Ce livre a pour sujet les amours de Jacques, qu’il raconte à son maître, mais ce récit est sans cesse retardé, repris, interrompu par telle ou telle digression, et cette conversation chaotique fait tout le génie du roman. Il emprunte à la tradition picaresque*, et Jacques ressemble fort au Panurge de Rabelais. Ce valet annonce aussi, par sa truculence, sa liberté de ton, voire son insolence vis-à-vis de son maître, le Figaro de Beaumarchais. Surtout, Diderot s’inspire du fameux roman anglais de Sterne, qu’il avait rencontré, Vie et opinions de Tristram Shandy. Les digressions diverses ont souvent, outre la peinture de mœurs, une intention satirique. Diderot critique par exemple, comme dans La Religieuse, le principe de la vie monastique.

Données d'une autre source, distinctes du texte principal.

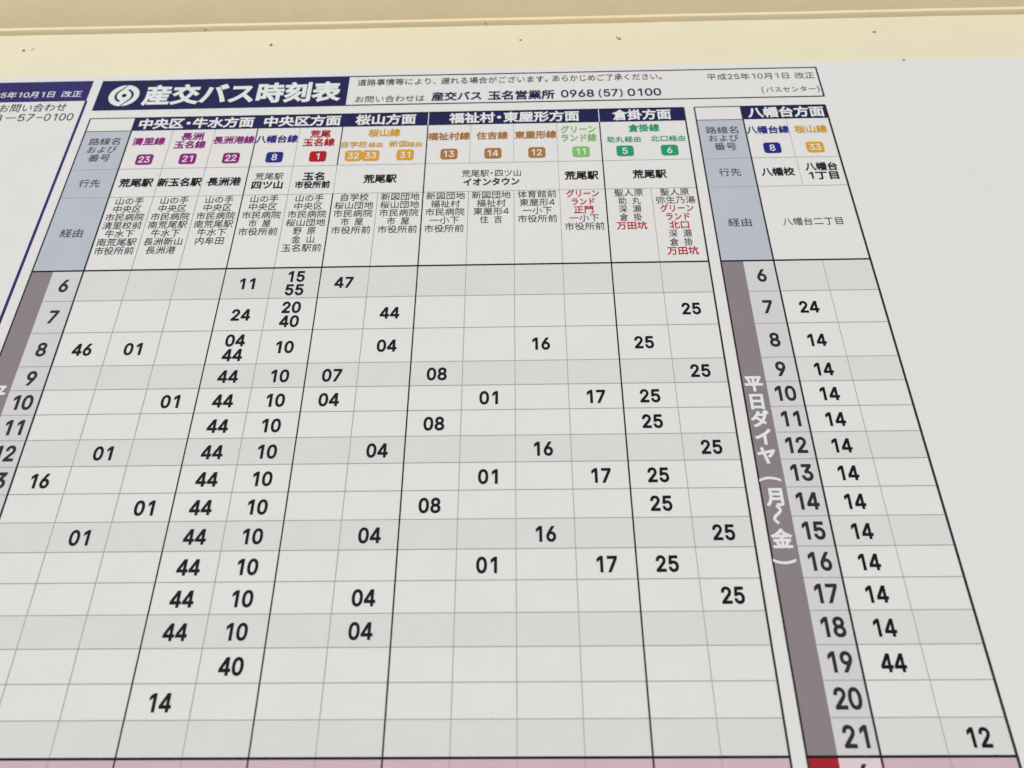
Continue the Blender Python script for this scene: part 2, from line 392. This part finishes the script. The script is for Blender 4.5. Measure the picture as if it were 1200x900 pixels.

Le roman, certains même ont parlé d’anti-roman, remet en cause les lois du genre. La narration n’a littéralement ni queue ni tête. Le narrateur, selon les cas, sollicite le lecteur, puis l’oublie, et s’oubliant lui-même, change de sujet. La modernité des procédés met en lumière les conventions arbitraires du genre romanesque*. D’ailleurs, rien n’est si factice et si naturel à la fois que ce roman. On dirait bien un conte itinérant, ou le simple train d’une causerie familière. Le pacte de lecture entre l’auteur et le lecteur est sans cesse redéfini, et cette littérature en campagne est une réflexion spéculaire, c’est-à-dire en miroir, sur ses propres conditions de possibilité. La seule constante en ce roman, encore Jacques ne s’y tient-il pas toujours, est le fatalisme du héros : c’était écrit là-haut.